[Set task]
The required output is the exact run of lines from the line containing "Write part 2" to the line containing "make_uplight(ph, th, nh, math.atan2(nh.y, nh.x)+PI/2, -1, 'cyan", inclusive, and nothing besides.

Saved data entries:
● ● ● ● ●

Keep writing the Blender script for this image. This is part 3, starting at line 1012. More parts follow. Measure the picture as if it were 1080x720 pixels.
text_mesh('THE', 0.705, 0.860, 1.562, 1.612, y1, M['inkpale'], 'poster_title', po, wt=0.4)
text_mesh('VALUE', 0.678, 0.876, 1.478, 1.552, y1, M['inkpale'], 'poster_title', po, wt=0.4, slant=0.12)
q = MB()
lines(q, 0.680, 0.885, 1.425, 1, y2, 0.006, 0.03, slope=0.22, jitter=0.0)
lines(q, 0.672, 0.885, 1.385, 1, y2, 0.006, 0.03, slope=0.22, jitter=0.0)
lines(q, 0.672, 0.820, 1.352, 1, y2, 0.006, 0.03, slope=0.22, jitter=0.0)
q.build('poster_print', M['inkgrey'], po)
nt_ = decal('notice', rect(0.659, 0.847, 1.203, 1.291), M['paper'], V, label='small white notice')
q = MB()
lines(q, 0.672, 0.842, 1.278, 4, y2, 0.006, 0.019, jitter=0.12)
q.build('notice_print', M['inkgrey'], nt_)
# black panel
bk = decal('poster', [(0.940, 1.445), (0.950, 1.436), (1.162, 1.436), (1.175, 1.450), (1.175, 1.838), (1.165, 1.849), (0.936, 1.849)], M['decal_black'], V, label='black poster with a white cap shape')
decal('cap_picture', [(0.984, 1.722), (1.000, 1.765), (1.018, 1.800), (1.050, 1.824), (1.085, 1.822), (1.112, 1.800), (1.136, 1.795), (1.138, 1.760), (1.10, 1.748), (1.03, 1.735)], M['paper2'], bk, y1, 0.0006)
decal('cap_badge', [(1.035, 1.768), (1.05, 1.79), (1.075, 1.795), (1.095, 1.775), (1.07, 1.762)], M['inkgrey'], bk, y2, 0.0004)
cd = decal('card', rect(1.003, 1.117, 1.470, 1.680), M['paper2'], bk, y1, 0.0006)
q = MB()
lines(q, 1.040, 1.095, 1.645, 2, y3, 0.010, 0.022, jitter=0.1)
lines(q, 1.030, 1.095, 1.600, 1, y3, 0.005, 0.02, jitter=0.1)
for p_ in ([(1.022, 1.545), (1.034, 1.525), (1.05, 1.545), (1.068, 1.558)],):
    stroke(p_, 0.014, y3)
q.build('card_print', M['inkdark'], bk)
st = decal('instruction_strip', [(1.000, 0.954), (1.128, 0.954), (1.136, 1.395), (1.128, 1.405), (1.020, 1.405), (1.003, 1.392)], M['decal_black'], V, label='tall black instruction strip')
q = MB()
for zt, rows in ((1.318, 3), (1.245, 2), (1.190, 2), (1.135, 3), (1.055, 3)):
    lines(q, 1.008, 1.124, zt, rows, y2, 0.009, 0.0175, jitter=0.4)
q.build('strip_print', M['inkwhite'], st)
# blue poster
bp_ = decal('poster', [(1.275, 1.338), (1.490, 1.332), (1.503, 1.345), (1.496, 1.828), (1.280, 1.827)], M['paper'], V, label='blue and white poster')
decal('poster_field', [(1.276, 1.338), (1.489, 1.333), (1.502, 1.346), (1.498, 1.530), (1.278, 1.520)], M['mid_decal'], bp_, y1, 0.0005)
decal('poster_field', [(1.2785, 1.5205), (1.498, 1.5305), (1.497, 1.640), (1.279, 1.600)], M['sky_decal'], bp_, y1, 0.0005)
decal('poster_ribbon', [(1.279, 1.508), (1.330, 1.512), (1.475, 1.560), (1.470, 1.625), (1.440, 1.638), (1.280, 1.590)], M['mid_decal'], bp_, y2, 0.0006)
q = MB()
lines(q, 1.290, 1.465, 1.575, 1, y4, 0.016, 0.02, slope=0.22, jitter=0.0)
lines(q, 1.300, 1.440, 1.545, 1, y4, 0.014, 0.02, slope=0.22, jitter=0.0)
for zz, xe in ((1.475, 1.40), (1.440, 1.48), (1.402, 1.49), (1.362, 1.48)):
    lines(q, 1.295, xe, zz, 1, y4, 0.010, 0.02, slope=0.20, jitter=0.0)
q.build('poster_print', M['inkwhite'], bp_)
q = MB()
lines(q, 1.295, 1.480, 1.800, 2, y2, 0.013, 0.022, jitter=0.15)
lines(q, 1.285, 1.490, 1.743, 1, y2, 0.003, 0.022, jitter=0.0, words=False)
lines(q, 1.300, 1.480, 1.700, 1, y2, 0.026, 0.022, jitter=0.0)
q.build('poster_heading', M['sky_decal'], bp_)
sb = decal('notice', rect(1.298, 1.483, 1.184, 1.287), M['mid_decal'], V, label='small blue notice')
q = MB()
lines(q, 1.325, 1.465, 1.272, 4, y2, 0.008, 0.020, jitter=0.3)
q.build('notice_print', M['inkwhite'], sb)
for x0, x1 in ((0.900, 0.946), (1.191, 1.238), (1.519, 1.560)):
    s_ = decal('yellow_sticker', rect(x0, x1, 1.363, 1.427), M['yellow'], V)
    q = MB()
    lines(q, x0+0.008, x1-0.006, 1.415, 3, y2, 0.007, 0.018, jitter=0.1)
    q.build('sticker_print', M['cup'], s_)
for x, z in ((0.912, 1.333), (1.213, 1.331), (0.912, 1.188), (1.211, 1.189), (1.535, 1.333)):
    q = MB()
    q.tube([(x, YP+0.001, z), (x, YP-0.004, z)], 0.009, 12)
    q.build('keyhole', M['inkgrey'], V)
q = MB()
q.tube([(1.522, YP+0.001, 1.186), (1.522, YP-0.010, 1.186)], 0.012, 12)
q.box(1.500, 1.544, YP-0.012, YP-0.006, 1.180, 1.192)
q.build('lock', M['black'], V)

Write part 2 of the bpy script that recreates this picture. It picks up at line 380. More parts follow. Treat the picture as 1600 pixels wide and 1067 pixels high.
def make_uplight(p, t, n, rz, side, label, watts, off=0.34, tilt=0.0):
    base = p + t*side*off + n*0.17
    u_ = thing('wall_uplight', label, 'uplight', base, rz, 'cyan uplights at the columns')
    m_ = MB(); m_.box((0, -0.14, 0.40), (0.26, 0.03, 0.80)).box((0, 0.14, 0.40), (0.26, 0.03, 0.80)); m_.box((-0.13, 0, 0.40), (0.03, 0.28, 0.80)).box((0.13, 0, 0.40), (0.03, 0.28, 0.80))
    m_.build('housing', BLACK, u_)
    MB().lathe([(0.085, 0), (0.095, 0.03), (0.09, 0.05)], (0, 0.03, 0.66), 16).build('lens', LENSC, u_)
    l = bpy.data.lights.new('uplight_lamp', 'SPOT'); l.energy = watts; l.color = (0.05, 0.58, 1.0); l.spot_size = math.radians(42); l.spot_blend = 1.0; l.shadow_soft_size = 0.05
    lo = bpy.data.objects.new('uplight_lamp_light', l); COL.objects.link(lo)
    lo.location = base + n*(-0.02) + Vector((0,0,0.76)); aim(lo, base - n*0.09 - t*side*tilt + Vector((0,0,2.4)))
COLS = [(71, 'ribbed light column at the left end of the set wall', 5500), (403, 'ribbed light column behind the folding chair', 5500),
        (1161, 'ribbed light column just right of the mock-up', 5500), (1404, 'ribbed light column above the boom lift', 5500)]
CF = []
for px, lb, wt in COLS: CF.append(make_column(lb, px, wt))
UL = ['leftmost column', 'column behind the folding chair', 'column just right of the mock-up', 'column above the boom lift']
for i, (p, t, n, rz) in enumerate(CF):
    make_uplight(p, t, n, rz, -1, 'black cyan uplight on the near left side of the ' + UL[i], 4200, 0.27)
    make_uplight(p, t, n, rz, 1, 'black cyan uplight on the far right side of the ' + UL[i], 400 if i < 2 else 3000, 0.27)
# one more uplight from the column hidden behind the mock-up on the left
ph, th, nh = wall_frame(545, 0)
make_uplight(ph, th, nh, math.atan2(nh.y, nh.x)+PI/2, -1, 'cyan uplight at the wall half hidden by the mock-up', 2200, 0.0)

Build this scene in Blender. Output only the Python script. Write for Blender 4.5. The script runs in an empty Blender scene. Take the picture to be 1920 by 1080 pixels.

● ● ● ● ●

[Solution for this task]
Write part 2 of the bpy script that recreates this picture. It picks up at line 380. More parts follow. Treat the picture as 1600 pixels wide and 1067 pixels high.
def make_uplight(p, t, n, rz, side, label, watts, off=0.34, tilt=0.0):
    base = p + t*side*off + n*0.17
    u_ = thing('wall_uplight', label, 'uplight', base, rz, 'cyan uplights at the columns')
    m_ = MB(); m_.box((0, -0.14, 0.40), (0.26, 0.03, 0.80)).box((0, 0.14, 0.40), (0.26, 0.03, 0.80)); m_.box((-0.13, 0, 0.40), (0.03, 0.28, 0.80)).box((0.13, 0, 0.40), (0.03, 0.28, 0.80))
    m_.build('housing', BLACK, u_)
    MB().lathe([(0.085, 0), (0.095, 0.03), (0.09, 0.05)], (0, 0.03, 0.66), 16).build('lens', LENSC, u_)
    l = bpy.data.lights.new('uplight_lamp', 'SPOT'); l.energy = watts; l.color = (0.05, 0.58, 1.0); l.spot_size = math.radians(42); l.spot_blend = 1.0; l.shadow_soft_size = 0.05
    lo = bpy.data.objects.new('uplight_lamp_light', l); COL.objects.link(lo)
    lo.location = base + n*(-0.02) + Vector((0,0,0.76)); aim(lo, base - n*0.09 - t*side*tilt + Vector((0,0,2.4)))
COLS = [(71, 'ribbed light column at the left end of the set wall', 5500), (403, 'ribbed light column behind the folding chair', 5500),
        (1161, 'ribbed light column just right of the mock-up', 5500), (1404, 'ribbed light column above the boom lift', 5500)]
CF = []
for px, lb, wt in COLS: CF.append(make_column(lb, px, wt))
UL = ['leftmost column', 'column behind the folding chair', 'column just right of the mock-up', 'column above the boom lift']
for i, (p, t, n, rz) in enumerate(CF):
    make_uplight(p, t, n, rz, -1, 'black cyan uplight on the near left side of the ' + UL[i], 4200, 0.27)
    make_uplight(p, t, n, rz, 1, 'black cyan uplight on the far right side of the ' + UL[i], 400 if i < 2 else 3000, 0.27)
# one more uplight from the column hidden behind the mock-up on the left
ph, th, nh = wall_frame(545, 0)
make_uplight(ph, th, nh, math.atan2(nh.y, nh.x)+PI/2, -1, 'cyan uplight at the wall half hidden by the mock-up', 2200, 0.0)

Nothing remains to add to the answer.